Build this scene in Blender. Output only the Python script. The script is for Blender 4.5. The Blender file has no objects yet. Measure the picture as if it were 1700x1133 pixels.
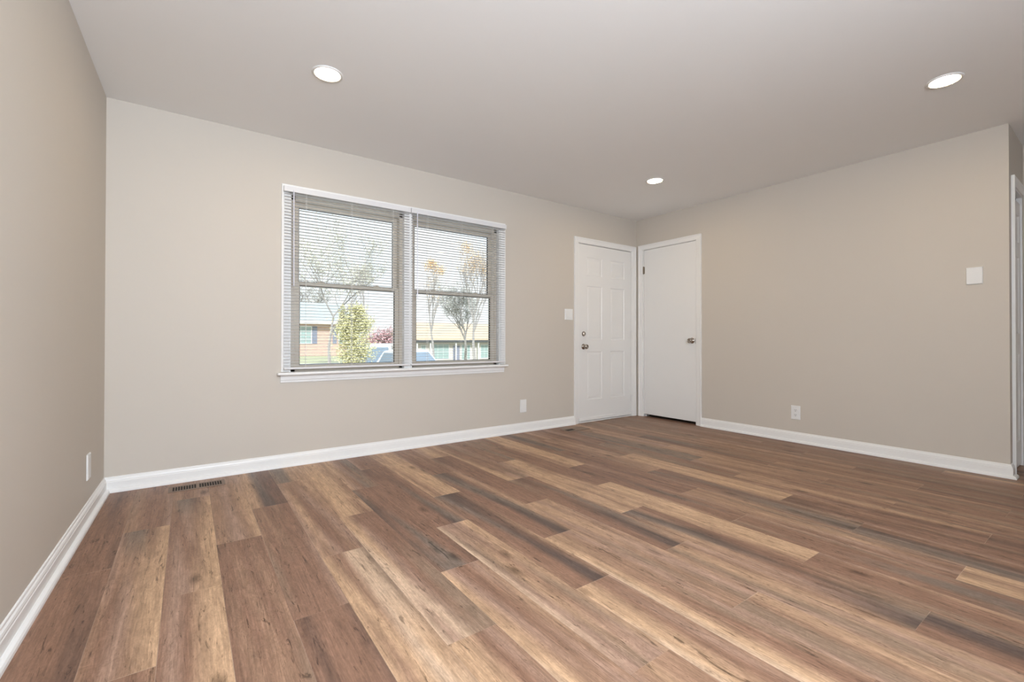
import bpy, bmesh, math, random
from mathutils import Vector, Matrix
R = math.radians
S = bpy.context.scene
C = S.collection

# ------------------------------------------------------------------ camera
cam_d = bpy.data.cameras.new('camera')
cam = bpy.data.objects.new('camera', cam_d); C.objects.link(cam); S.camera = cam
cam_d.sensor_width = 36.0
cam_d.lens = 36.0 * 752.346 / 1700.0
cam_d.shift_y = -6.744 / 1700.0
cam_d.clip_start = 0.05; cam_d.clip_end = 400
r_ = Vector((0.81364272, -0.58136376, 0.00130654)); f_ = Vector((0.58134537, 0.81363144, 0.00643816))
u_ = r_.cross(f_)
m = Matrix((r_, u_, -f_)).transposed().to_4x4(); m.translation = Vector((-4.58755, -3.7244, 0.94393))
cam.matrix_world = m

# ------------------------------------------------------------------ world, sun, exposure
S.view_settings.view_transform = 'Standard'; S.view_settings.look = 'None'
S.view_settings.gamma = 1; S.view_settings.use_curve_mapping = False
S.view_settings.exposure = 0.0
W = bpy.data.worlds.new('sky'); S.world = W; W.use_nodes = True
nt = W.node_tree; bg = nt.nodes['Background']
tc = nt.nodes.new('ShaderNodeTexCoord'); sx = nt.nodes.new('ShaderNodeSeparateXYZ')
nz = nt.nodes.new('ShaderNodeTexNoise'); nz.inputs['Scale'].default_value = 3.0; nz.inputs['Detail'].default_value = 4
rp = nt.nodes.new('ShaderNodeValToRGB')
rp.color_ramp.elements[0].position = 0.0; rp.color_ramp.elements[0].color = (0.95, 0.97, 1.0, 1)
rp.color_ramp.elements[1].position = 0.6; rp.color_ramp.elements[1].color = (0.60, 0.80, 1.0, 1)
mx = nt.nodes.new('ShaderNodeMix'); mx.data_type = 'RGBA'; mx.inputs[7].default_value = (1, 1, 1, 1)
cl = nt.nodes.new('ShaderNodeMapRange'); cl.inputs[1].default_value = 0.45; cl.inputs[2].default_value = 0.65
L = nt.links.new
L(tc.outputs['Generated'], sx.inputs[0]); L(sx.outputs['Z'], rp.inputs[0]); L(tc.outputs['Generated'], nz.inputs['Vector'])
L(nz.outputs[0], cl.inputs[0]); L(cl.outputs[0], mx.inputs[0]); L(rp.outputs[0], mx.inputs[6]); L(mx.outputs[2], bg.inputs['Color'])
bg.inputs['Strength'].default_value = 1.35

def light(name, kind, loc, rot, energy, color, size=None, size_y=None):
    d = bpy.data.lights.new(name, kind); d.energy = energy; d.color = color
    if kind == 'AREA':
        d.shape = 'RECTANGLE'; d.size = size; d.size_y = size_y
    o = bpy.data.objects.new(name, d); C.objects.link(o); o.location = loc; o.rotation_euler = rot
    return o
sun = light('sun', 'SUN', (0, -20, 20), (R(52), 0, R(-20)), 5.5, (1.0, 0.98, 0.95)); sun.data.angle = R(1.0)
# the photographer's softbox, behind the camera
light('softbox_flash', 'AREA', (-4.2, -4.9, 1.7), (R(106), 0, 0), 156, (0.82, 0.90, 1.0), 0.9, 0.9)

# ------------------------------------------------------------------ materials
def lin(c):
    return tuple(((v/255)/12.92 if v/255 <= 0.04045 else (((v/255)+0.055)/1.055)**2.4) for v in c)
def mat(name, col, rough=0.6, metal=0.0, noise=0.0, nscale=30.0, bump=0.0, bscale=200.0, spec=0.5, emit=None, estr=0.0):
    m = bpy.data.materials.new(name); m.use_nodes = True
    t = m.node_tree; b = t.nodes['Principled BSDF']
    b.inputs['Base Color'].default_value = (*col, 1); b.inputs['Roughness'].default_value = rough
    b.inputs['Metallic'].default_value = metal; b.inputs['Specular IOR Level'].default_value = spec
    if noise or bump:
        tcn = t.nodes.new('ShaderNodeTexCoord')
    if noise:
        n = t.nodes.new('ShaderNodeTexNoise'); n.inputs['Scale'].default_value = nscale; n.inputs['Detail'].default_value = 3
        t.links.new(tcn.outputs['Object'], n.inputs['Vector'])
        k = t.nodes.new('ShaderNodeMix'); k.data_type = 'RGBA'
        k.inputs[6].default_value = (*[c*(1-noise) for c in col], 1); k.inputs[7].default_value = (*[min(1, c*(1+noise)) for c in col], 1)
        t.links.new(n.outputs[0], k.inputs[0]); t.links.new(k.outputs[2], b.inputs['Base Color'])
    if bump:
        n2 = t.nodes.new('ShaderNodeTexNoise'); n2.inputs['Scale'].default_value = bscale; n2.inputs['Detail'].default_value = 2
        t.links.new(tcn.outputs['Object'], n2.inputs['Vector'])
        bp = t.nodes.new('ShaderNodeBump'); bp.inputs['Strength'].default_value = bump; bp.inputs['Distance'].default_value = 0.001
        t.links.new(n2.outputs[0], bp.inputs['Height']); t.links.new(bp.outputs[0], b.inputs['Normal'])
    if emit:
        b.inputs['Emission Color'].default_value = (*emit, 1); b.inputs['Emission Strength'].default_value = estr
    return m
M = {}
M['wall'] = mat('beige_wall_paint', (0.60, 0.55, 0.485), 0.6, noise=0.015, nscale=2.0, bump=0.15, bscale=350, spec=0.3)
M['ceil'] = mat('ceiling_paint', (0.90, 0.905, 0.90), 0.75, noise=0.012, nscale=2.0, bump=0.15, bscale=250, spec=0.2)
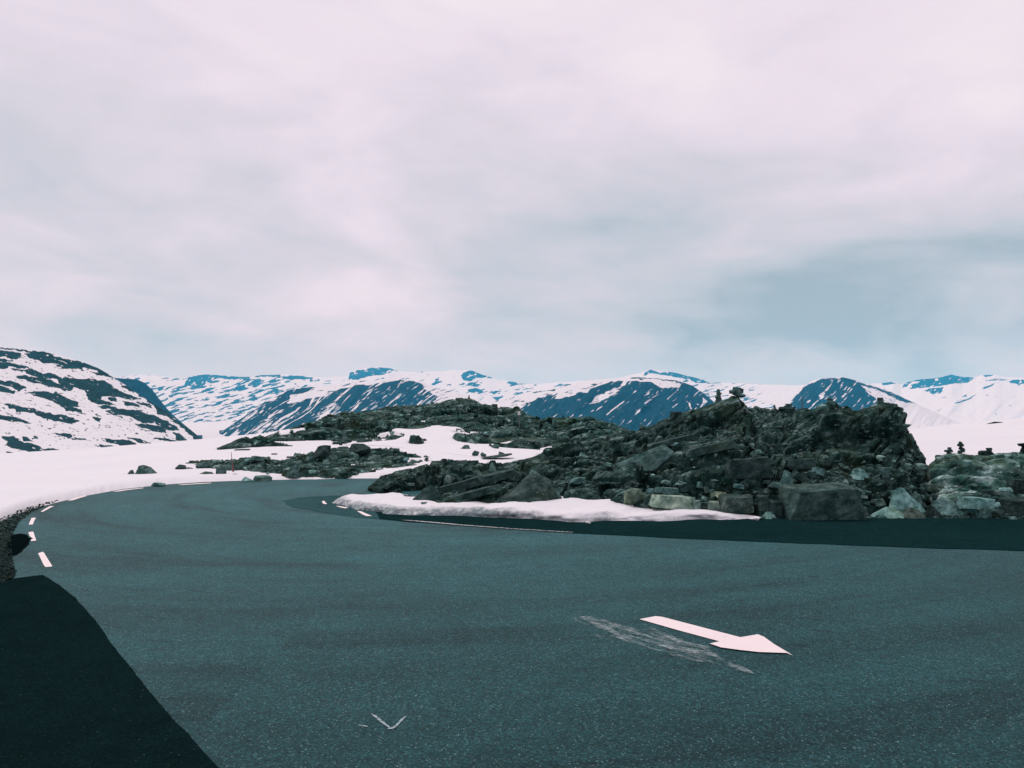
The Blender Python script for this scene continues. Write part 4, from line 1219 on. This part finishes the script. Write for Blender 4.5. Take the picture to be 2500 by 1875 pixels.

────

Skip the pictures, please, and transcribe only the lines from the beginning of the material through the one that contains "C = S.collection".

Build this scene in Blender. Output only the Python script. The script is for Blender 4.5. The Blender file has no objects yet. Measure the picture as if it were 1700x1133 pixels.
import bpy, bmesh, math, random
from mathutils import Vector, Matrix
R = math.radians
S = bpy.context.scene
C = S.collection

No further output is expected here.